Rok czterech wojen
To był rok czterech wojen. Jedna z nich była dla świata totalnym zaskoczeniem
Ukraina nie chce się poddawać, mimo że jej armia musi się cofać, bo nie ma nie tylko sprzętu i amunicji, lecz przede wszystkim ludzi. Rosyjskie imperium nie zamierza kończyć, bo liczy na to, że wyczerpanie, ofiary i zniszczenia zmuszą Kijów do kapitulacji. Kto, kiedy i gdzie narysuje na mapie jakąś linię podziału? Jak będą wyglądać negocjacje i czy w ogóle do nich dojdzie? Odpowiedzi zdefiniują czwarty rok tej wojny i następne dekady bezpieczeństwa Europy, gdy jej obrona przed Rosją może coraz mniej interesować Amerykę.
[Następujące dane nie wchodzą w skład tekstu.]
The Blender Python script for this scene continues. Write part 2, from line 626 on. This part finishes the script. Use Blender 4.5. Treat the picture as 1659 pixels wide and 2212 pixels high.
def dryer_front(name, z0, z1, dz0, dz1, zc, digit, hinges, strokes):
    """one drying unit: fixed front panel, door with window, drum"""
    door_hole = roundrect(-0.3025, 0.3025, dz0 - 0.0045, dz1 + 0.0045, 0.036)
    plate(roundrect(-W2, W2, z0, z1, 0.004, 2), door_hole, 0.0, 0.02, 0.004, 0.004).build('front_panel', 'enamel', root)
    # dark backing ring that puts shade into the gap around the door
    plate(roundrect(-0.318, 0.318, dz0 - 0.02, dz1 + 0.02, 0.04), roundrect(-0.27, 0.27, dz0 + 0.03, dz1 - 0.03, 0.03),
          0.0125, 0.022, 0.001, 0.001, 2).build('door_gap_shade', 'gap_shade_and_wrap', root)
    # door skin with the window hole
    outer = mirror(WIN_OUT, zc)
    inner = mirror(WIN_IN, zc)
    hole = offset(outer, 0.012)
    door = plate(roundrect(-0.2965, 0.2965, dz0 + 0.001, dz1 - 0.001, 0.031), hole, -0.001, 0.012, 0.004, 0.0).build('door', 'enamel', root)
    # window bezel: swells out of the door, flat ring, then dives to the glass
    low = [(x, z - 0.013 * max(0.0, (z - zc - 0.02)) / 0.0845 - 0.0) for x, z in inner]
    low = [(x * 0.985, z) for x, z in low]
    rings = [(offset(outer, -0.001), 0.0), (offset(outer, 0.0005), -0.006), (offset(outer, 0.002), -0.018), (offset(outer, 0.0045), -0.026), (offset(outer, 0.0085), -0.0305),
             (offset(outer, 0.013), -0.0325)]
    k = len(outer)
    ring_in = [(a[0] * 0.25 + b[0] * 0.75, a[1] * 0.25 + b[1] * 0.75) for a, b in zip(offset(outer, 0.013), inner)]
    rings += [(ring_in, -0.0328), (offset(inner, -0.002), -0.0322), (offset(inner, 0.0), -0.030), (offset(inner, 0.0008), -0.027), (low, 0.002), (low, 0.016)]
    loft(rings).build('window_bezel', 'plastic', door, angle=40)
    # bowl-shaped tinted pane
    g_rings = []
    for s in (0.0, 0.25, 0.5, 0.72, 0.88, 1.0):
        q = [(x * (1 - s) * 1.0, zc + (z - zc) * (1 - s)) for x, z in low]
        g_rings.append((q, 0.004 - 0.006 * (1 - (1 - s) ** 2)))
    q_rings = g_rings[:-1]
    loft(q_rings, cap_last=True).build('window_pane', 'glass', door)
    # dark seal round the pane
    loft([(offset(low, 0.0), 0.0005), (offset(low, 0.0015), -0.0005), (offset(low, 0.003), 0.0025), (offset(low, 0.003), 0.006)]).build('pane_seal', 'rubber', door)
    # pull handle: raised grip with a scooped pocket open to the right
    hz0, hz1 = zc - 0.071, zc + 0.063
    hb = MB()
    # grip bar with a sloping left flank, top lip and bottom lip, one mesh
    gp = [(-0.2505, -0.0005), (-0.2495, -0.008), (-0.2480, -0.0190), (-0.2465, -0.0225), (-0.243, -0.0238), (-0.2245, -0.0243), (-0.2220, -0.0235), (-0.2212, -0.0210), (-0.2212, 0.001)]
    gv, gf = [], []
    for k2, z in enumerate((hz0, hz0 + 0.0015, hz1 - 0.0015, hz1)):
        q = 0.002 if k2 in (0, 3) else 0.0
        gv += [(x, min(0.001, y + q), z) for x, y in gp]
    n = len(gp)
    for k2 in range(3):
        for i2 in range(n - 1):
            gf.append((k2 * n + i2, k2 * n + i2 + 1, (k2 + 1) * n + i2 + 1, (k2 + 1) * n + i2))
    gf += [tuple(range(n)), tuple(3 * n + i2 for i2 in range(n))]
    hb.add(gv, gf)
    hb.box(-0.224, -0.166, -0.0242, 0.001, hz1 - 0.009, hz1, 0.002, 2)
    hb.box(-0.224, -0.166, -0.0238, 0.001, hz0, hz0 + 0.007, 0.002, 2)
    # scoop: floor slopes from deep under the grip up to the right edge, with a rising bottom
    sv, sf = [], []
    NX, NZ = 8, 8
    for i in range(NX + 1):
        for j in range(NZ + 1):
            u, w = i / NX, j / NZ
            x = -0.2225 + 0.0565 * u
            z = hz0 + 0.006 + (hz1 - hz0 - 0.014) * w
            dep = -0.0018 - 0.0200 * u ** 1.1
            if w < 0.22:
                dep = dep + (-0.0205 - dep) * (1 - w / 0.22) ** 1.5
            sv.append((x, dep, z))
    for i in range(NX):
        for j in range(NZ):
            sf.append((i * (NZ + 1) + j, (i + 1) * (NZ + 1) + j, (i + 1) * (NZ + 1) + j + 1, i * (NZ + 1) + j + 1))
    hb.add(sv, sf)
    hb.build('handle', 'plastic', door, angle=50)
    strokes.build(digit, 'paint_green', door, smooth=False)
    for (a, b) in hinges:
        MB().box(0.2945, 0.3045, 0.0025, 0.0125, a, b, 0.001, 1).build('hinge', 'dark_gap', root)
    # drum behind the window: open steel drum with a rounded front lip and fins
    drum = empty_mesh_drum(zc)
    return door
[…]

Druga tocząca się wojna zebrała jeszcze gorsze żniwo. W Strefie Gazy zginęło według ONZ 46 tys. cywilów, czyli więcej niż w Ukrainie. Niewielki w sumie obszar, 40 na 10 km, został przeorany bombami, a gdy 2 mln ludzi z zaatakowanej najpierw północnej części enklawy stłoczyło się na jej południu, Izrael tam właśnie uderzył. Hamasowcy bez oglądania się na niewinnych cywilów stosowali taktykę żywych tarcz, a izraelscy żołnierze bez oglądania się na prawo humanitarne na każde potencjalne zagrożenie odpowiadali ogniem, często z czołgów, rakiet, dronów i dział. Palestyński Dawid nie miał szans pokonać Goliata, choć wcale się nie poddał.
Ale Izrael prawie zakończył jeszcze inną wojnę. Prawie, bo sytuacja na pograniczu libańskim wciąż nie jest stabilna, mimo ogłoszonego zawieszenia broni. Zwycięstwo Izraela nad Hezbollahem, eliminacja jego kierownictwa i zniszczenie większości zasobów ofensywnych są bezdyskusyjne. W odróżnieniu od walki w gęstej zabudowie Strefy Gazy izraelska armia uderzała głównie z powietrza i narzędziami hybrydowymi. Wywiad przeprowadził koronkową operację wmontowania ładunków wybuchowych w urządzenia elektroniczne bojowników – odpalenie okaleczyło setki ludzi i naznaczyło ich jako cele.